O fim das férias acabava sempre em beleza, com pelo menos cinco dias de acampamento no Avante! (A Festa, o que hoje se chama um Festival). O que parece uma contradição, por que o fim daquilo que é bom pode deixar-nos tristes e ansiosos, mas não era o caso…. A Festa tinha a função de impulsionar a vontade de voltar às aulas e ao trabalho. Ainda hoje tem essa função, a Festa do Avante! é o meu momento de religiosidade, ou se preferirem de peregrinação. Foi lá que aprendi gestos de solidariedade, camaradagem e tolerância, mas acima de tudo a acalentar a esperança num mundo melhor. São as esperanças que nos fazem regressar e principalmente fazem-nos crer e saber viver.
Das férias quero guardar sempre essa possibilidade de liberdade infinita, que neste momento passa por estar só comigo, por pensar só em mim e principalmente só por mim, ainda que às vezes esses pensamentos me arrastem para uma dimensão de loucura, ou melhor de fantasia e ilusão, que é mais saudável para mim do que o mundo real. Sempre consciente, contudo, dos limites dessa fantasia, em que os sonhos, os quais não delimitamos na nossa infância, são isso mesmo. Foi assim que passei a minha primeira quinzena de férias em Agosto, num período que parece temporalmente curto mas que passei a gosto!

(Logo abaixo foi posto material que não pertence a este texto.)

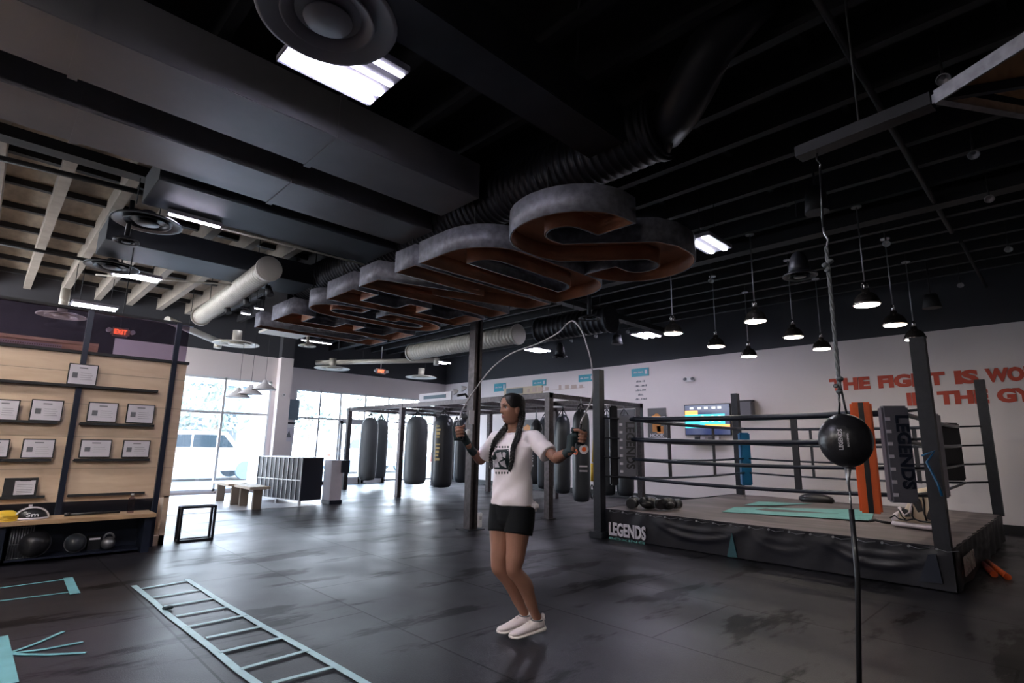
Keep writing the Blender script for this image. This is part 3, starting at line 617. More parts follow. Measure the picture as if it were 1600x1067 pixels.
# bench in front of the wood wall
t = thing('bench', (0, 7.9, 0), 'long wooden bench with black supports along the wood wall', 'bench')
MB().bb(-2.5, 1.68, 7.74, 8.16, .40, .445, bevel=.005).build('seat', 'benchwood', t)
for x in (-1.2, .33, 1.62): MB().bb(x-.04, x+.04, 7.80, 8.12, 0, .40).build('leg', 'navy', t)
MB().bb(-2.5, 1.66, 8.08, 8.1, .36, .40).build('rail', 'navy', t)
t = thing('storage_shelf', (.5, 8.3, 0), 'dark low storage shelf under the bench', 'shelf')
MB().bb(-2.5, 1.6, 8.16, 8.2, .02, .38).build('back_panel', 'navy', t); MB().bb(-1.1, .27, 7.86, 8.15, .03, .05).bb(.4, 1.56, 7.86, 8.15, .03, .05).build('shelf_board', 'navy', t)
def ball(x, y, z, r, m, label, name='medicine_ball', cat='ball'):
    t = thing(name, (x, y, z), label, cat); MB().ell((x, y, z+r), (r, r, r), 24).build('ball_body', m, t); MB().tube([(x+r*1.01*math.cos(a), y+r*1.01*math.sin(a)*.3, z+r+r*1.01*math.sin(a)*.95) for a in [2*PI*i/24 for i in range(25)]], .004, 5).build('seam', 'ink', t)
ball(-.05, 7.9, .05, .13, 'leather', 'shiny black medicine ball at far left under the bench'); ball(.62, 7.92, .05, .14, 'leather', 'dark medicine ball under the bench right of the support')
ball(.98, 7.98, .05, .10, 'bagleather', 'small dark ball in the middle of the shelf under the bench')
c = Vector((1.28, 7.96, .05)); t = thing('kettlebell', c, 'grey kettlebell near the right end under the bench', 'kettlebell'); MB().ell(c+Vector((0, 0, .07)), (.07, .07, .07), 18).build('bell', 'bare', t); MB().tube([c+Vector((.05*math.cos(a), 0, .12+.06*math.sin(a))) for a in [PI*i/10 for i in range(11)]], .01).build('handle', 'bare', t)
c = Vector((1.05, 7.97, .05)); t = thing('step_box', (1.2, 8.1, .05), 'small dark box with a pale stripe under the bench', 'box'); MB().bb(1.1, 1.22, 8.03, 8.12, .05, .2).build('box_body', 'leather', t); MB().bb(1.11, 1.21, 8.025, 8.03, .16, .18).build('stripe', 'paper', t)
t = thing('wire_basket', (.45, 8.05, .05), 'upright dark wire basket under the bench beside the support', 'basket')
m = MB()
for i in range(9): m.cyl((.42+.022*i, 7.87, .05), (.42+.022*i, 7.87, .38), .003, n=6)
for z in (.06, .2, .37): m.cyl((.42, 7.87, z), (.6, 7.87, z), .004, n=6)
m.build('wires', 'bare', t); MB().bb(.41, .61, 7.88, 7.9, .05, .38).build('panel', 'steel', t)
# things on the bench
c = P(10, 800, 'y', 7.9); c.x -= .05
t = thing('marker_cones', (c.x, c.y, .445), 'stack of yellow disc cones on the bench', 'cones')
for i in range(4): MB().lathe([(.12, 0), (.122, .006), (.10, .02), (.055, .05), (.03, .052)], (c.x+.05, c.y, .445+i*.016), 28).build('disc_cone', 'yellow', t)
c = P(50, 800, 'y', 7.9); c.z = .445; t = thing('headguard', c, 'black domed headguard with white bands and white lettering on the bench', 'headguard')
MB().lathe([(.135, 0), (.14, .03), (.13, .07), (.10, .105), (.05, .125), (.01, .128)], c, 28, None, (1, .8)).build('shell', 'leather', t)
MB().lathe([(.142, .002), (.146, .012), (.141, .024)], c, 28, None, (1, .8)).build('band', 'paper', t)
MB().tube([c+Vector((.138*math.cos(a), -.075-.0*math.sin(a), .02+.105*math.sin(a))) for a in [PI*i/14 for i in range(15)]], .009, 6).build('band', 'paper', t)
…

As férias perfeitas já foram as férias grandes, hoje são o reencontro. Para quem se sente demasiado estúpido neste período "Cuidado!", porque isso pode ser um mau sinal...

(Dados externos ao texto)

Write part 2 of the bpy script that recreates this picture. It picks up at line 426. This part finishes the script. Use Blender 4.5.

*Nos anos 80, já havia biquínis em Portugal por isso é preciso contextualizar. Digamos que esta era a indumentária perfeita, uma vez que a maioria destas piscinas tinham como atractivo principal para os não-utilizadores masculinos, uma enorme esplanada panorâmica com vista para o colorido das meninas, transformadas assim em verdadeiras Lolitas! O biquíni parecia-nos mais apropriado para a praia em Tróia, ou a Piscina dos Olivais, enfim só mais tarde percebi que era tudo uma questão de representações e controlo social.